▶ AIM
Leave out the pictures, and retype only the lines from the beginning of the material through the line that contains "bm, 'dark_inside', dp, smooth=True)", including both.

▶ PROVIDED DATA
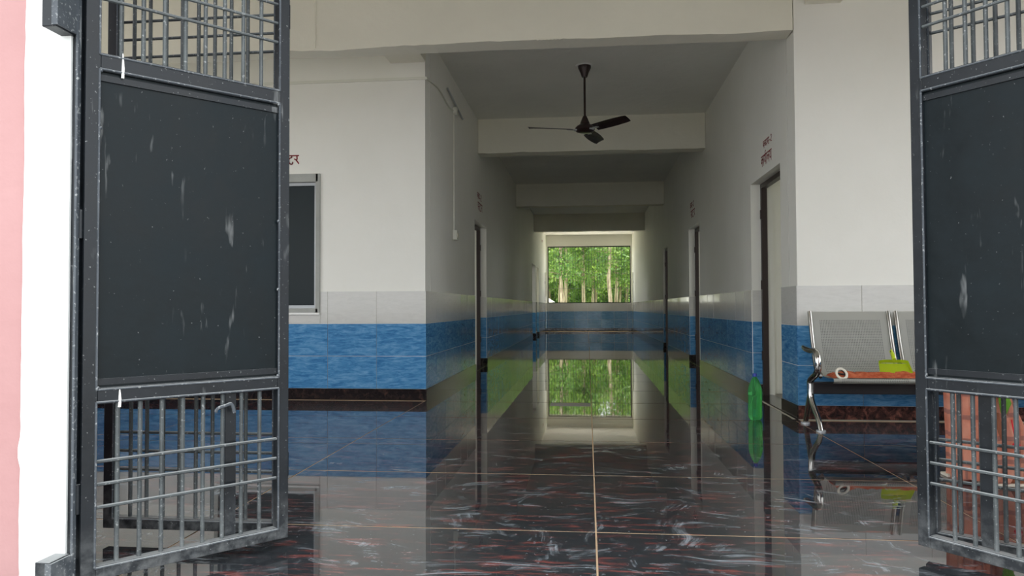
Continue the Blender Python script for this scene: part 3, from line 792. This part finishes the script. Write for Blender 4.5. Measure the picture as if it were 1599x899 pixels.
bm = bmesh.new(); tube(bm, smoothpath([(0, .12, .04), (0, .15, .045), (0, .19, .04), (0, .205, .038)]), [.022]*8+[.017]*8, 10, .55); obj('handle', bm, 'lime', dp, smooth=True)
bm = bmesh.new(); tube(bm, [(.008*math.cos(2*PI*k/12), .19+.008*math.sin(2*PI*k/12), .05) for k in range(12)], .003, 6, 1, True); obj('hanging_hole', bm, 'dark_inside', dp, smooth=True)

# ------------------------------------------------------------------ woman behind the right gate
pw = thing('person', 'person in an orange checked sari standing behind the lower bars of the right gate', 'person', (1.93, 3.97, 0))
pw.rotation_euler = (0, 0, 0)
me = bpy.data.meshes.new('body')
verts, edges, rad = [], [], []
def jt(p_, r, par=None):
    verts.append(p_); rad.append(r); i = len(verts)-1
    if par is not None: edges.append((par, i))
    return i
# she faces +X; left/right is along Y
pel = jt((0, 0, .86), .13); ab = jt((0, 0, .98), .12, pel); ch = jt((.01, 0, 1.14), .13, ab); ns = jt((0, 0, 1.27), .075, ch); nk = jt((.01, 0, 1.33), .045, ns); hd0 = jt((.02, 0, 1.37), .055, nk); hd1 = jt((.022, 0, 1.44), .082, hd0); hd2 = jt((.018, 0, 1.50), .075, hd1)
for s in (-1, 1):
    sh = jt((0, s*.15, 1.25), .048, ns); el = jt((-.01, s*.2, 1.0), .036, sh); wr0 = jt((.12, s*.17, .83), .024, el); hn = jt((.17, s*.16, .78), .028, wr0)
    for k, (dx_, dy_, ln) in enumerate(((.05, -.025, .05), (.055, -.008, .06), (.05, .008, .055), (.045, .022, .045))):
        f1 = jt((.17+dx_*.7, s*.16+dy_, .77), .0095, hn); f2 = jt((.17+dx_*.9+ln*.4, s*.16+dy_, .735), .0085, f1); jt((.17+dx_*.8+ln*.3, s*.16+dy_*.9, .705), .007, f2)
    t1 = jt((.16, s*.16-.035*s, .765), .011, hn); jt((.185, s*.16-.045*s, .735), .008, t1)
    x0 = .05 if s < 0 else -.04
    hp = jt((0, s*.09, .80), .095, pel); kn = jt((x0+.03, s*.09, .46), .058, hp); an = jt((x0, s*.09, .09), .034, kn); hl_ = jt((x0-.01, s*.09, .04), .034, an); bl = jt((x0+.10, s*.095, .028), .030, hl_); jt((x0+.155, s*.10, .02), .02, bl)
me.from_pydata(verts, edges, []); me.materials.append(M['skin'])
bo = bpy.data.objects.new('body', me); C.objects.link(bo); bo.parent = pw
md = bo.modifiers.new('Skin', 'SKIN'); md.use_smooth_shade = True
sv = me.skin_vertices[0].data
for i, r in enumerate(rad): sv[i].radius = (r, r); sv[i].use_root = (i == 0)
s2 = bo.modifiers.new('Sub', 'SUBSURF'); s2.levels = 1; s2.render_levels = 2
bm = bmesh.new()
bmesh.ops.create_icosphere(bm, subdivisions=1, radius=.012, matrix=Matrix.Translation((.105, 0, 1.435)) @ Matrix.Scale(1.8, 4, (0, 0, 1)))
obj('nose', bm, 'skin', bo, smooth=True)
for s in (-1, 1):
    bm = bmesh.new(); bmesh.ops.create_icosphere(bm, subdivisions=1, radius=.009, matrix=Matrix.Translation((.094, s*.03, 1.455))); obj('eye', bm, 'hair', bo, smooth=True)
bm = bmesh.new(); tube(bm, [(.096, -.022, 1.402), (.102, 0, 1.4), (.096, .022, 1.402)], .005, 6); obj('mouth', bm, 'red', bo, smooth=True)
bm = bmesh.new()
bmesh.ops.create_uvsphere(bm, u_segments=20, v_segments=12, radius=.1, matrix=Matrix.Translation((-.012, 0, 1.475)))
for v in bm.verts:
    if v.co.x > .045 and v.co.z < 1.53: v.co.x = .03
bmesh.ops.create_icosphere(bm, subdivisions=2, radius=.05, matrix=Matrix.Translation((-.115, 0, 1.43)))
obj('hair', bm, 'hair', pw, smooth=True)
def skirt():
    bm = bmesh.new(); seg = 120; prof_ = [(.016, .150, .135, .045), (.06, .165, .135, .062), (.18, .185, .135, .078), (.3, .165, .132, .052), (.45, .135, .135, .018), (.62, .142, .145, .01), (.8, .155, .16, 0), (.92, .145, .15, 0), (1.0, .125, .14, 0)]
    rings = []
    for z, rx, ry, ox_ in prof_:
        amp = .02*(1-z)**1.2
        ring = []
        for k in range(seg):
            a_ = 2*PI*k/seg
            pl = amp*(math.sin(a_*14+1.5*math.sin(z*3))*.7+.6*noise.noise(Vector((math.cos(a_)*3, math.sin(a_)*3, z*1.2))))
            ring.append(bm.verts.new((ox_+(rx+pl)*math.cos(a_), (ry+pl)*math.sin(a_), z+.008*math.sin(a_*5))))
        rings.append(ring)
    for A, B in zip(rings, rings[1:]):
        for k in range(seg): bm.faces.new((A[k], A[(k+1) % seg], B[(k+1) % seg], B[k]))
    bmesh.ops.solidify(bm, geom=list(bm.faces), thickness=.003)
    return bm
obj('sari_skirt', skirt(), 'sari', pw, smooth=True)
bm = bmesh.new()
lathe(bm, [(.125, .97), (.13, 1.05), (.145, 1.16), (.13, 1.24), (.08, 1.29)], 28)
for v in bm.verts: v.co.y *= 1.12
obj('blouse', bm, 'green_cloth', pw, smooth=True)
for s in (-1, 1):
    bm = bmesh.new(); tube(bm, [(0, s*.12, 1.27), (0, s*.165, 1.22), (-.006, s*.185, 1.1)], [.055, .056, .052], 14); obj('sleeve', bm, 'green_cloth', pw, smooth=True)
# pallu: cloth hanging over the camera-side shoulder down the left of the skirt
bm = bmesh.new(); path = [(.1, -.02, 1.06), (.13, -.09, 1.18), (.05, -.13, 1.315), (-.05, -.15, 1.2), (-.10, -.175, 1.0), (-.115, -.19, .75), (-.10, -.195, .45), (-.09, -.195, .2), (-.085, -.195, .09)]
P_ = smoothpath(path, 6); L_ = []
for i, p_ in enumerate(P_):
    f_ = i/len(P_); row = []
    for k in range(11):
        v = k/10-.5; row.append(bm.verts.new((p_.x+v*(.1+.03*f_), p_.y-.012*math.sin(k*1.6+f_*4)-.01, p_.z+.01*math.sin(k))))
    L_.append(row)
for A, B in zip(L_, L_[1:]):
    for k in range(10): bm.faces.new((A[k], A[k+1], B[k+1], B[k]))
bmesh.ops.solidify(bm, geom=list(bm.faces), thickness=.003)
obj('sari_drape', bm, 'sari', pw, smooth=True)
bm = bmesh.new(); bmesh.ops.create_icosphere(bm, subdivisions=2, radius=.018, matrix=Matrix.Translation((.115, -.17, .205))); tube(bm, [(.115, -.165, .22), (.10, -.16, .33)], .003, 6)
tas = obj('tassel', bm, 'red', pw, smooth=True); tas['label'] = 'small red tassel'
bm = bmesh.new(); tube(bm, [(.06, -.165, .46), (.065, -.175, .41), (.06, -.17, .36)], [.02, .026, .012], 10); obj('green_fold', bm, 'green_cloth', pw, smooth=True)
for s, x0 in ((-1, .05), (1, -.04)):
    bm = bmesh.new(); bx(bm, x0-.06, x0+.185, s*.095-.042, s*.095+.042, .0, .014, .004); sd_ = obj('sandal', bm, 'white_band', pw)
    bm = bmesh.new(); tube(bm, smoothpath([(x0+.09, s*.095-.042, .012), (x0+.09, s*.095-.03, .055), (x0+.09, s*.095+.03, .055), (x0+.09, s*.095+.042, .012)]), .006, 8); obj('strap', bm, 'red', sd_, smooth=True)

# ------------------------------------------------------------------ trees beyond the corridor
def make_tree(seed, h, trunk_r, crown0, nleaf, spread):
    rd = random.Random(seed)
    bm = bmesh.new(); x = y = 0; pts = []; n = 9
    for i in range(n+1):
        pts.append((x, y, h*i/n)); x += rd.uniform(-.12, .12); y += rd.uniform(-.1, .1)
    tube(bm, pts, [trunk_r*(1-.75*i/n)+.01 for i in range(n+1)], 8)
    bmL = bmesh.new(); clus = []
    for k in range(int(h*5.5)):
        z = crown0+(h-crown0)*rd.random()**.9; i = min(int(z/h*n), n-1); p0 = Vector(pts[i])
        an = rd.uniform(0, 2*PI); L = spread*rd.uniform(.35, 1)*(1-.5*z/h)
        e = Vector((p0.x+L*math.cos(an), p0.y+L*math.sin(an), z+rd.uniform(-.1, .5)))
        tube(bm, [Vector((p0.x, p0.y, z-.1)), e], [.02, .006], 4); clus.append(e); clus.append((e+Vector((p0.x, p0.y, z)))/2)
    tr = tomesh(bm, 'trunk', True); tr.materials.append(M['bark'])
    vs, fs = [], []
    for k in range(nleaf):
        c = clus[rd.randrange(len(clus))]; g = Vector((rd.gauss(0, .26), rd.gauss(0, .26), rd.gauss(0, .20)))
        p_ = c+g; s = rd.uniform(.07, .15); d = Vector((rd.gauss(0, 1), rd.gauss(0, 1), rd.gauss(0, .7)-.4)).normalized(); u_ = d.cross(Vector((rd.gauss(0, 1), rd.gauss(0, 1), rd.gauss(0, 1)))).normalized()
        b0 = len(vs); vs += [p_-d*s, p_+u_*s*.5, p_+d*s, p_-u_*s*.5]; fs.append((b0, b0+1, b0+2, b0+3))
    lm_ = bpy.data.meshes.new('foliage'); lm_.from_pydata([tuple(v) for v in vs], [], fs); lm_.materials.append(M['leaf'])
    return tr, lm_
vari = [make_tree(1, 12, .11, 2.6, 3000, 1.3), make_tree(2, 13, .13, 3.4, 3000, 1.3), make_tree(3, 10, .09, 1.2, 5000, 1.3), make_tree(4, 13, .15, 4.6, 2600, 1.5), make_tree(5, 8, .07, .5, 6500, 1.5)]
rd = random.Random(11)
for row in range(7):
    Y = 46+row*4.5; half = 5.5+row*1.1; n = int(2*half/1.9)
    for i in range(n+1):
        x = -half+2*half*i/n+rd.uniform(-.7, .7); y = Y+rd.uniform(-1.4, 1.4)
        tr, lf = vari[rd.choice((0, 1, 3, 1, 2) if row < 3 else (0, 1, 2, 4, 4))]
        root = thing('forest_tree', 'slim pale-trunked tree with bright green leaves in the wood beyond the corridor opening', 'tree', (x, y, -.36), rd.uniform(0, 6.28), 'trees in the wood beyond the barred opening')
        link_obj('trunk', tr, None, root); link_obj('foliage', lf, None, root); root.scale = [rd.uniform(.85, 1.12)]*3
# thicket closing the back of the wood
bmh = bmesh.new()
for i in range(60):
    x = -22+44*i/59; bmesh.ops.create_icosphere(bmh, subdivisions=2, radius=2.6, matrix=Matrix.Translation((x+rd.uniform(-.5, .5), 84+rd.uniform(-1, 1), rd.uniform(1, 7))))
for v in bmh.verts: v.co += Vector((noise.noise(v.co*.9), noise.noise(v.co*.9+Vector((9, 0, 0))), noise.noise(v.co*.9+Vector((0, 9, 0)))))*.9
th_ = obj('thicket', bmh, 'thicket', smooth=True); th_['kind'] = 'stuff'; tag(th_, 'dense green thicket at the back of the wood', 'thicket')
# whitewashed heap at the lower left of the opening
hut = thing('white_hut', 'small white gabled hut among the tree trunks, lower left of the opening', 'hut', (-2.15, 38.5, -.35))
bm = bmesh.new(); bx(bm, -.6, .3, 0, .8, 0, 1.5); obj('hut_wall', bm, 'whitewash', hut)
bm = bmesh.new()
v = [bm.verts.new(p_) for p_ in ((-.7, -.05, 1.5), (.42, -.05, 1.5), (-.28, -.05, 1.95), (-.7, .85, 1.5), (.42, .85, 1.5), (-.28, .85, 1.95))]
for f_ in ((0, 1, 2), (5, 4, 3), (0, 3, 4, 1), (1, 4, 5, 2), (2, 5, 3, 0)): bm.faces.new([v[i] for i in f_])
obj('hut_roof', bm, 'whitewash', hut)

▶ CORRECT RESULT
Continue the Blender Python script for this scene: part 3, from line 792. This part finishes the script. Write for Blender 4.5. Measure the picture as if it were 1599x899 pixels.
bm = bmesh.new(); tube(bm, smoothpath([(0, .12, .04), (0, .15, .045), (0, .19, .04), (0, .205, .038)]), [.022]*8+[.017]*8, 10, .55); obj('handle', bm, 'lime', dp, smooth=True)
bm = bmesh.new(); tube(bm, [(.008*math.cos(2*PI*k/12), .19+.008*math.sin(2*PI*k/12), .05) for k in range(12)], .003, 6, 1, True); obj('hanging_hole', bm, 'dark_inside', dp, smooth=True)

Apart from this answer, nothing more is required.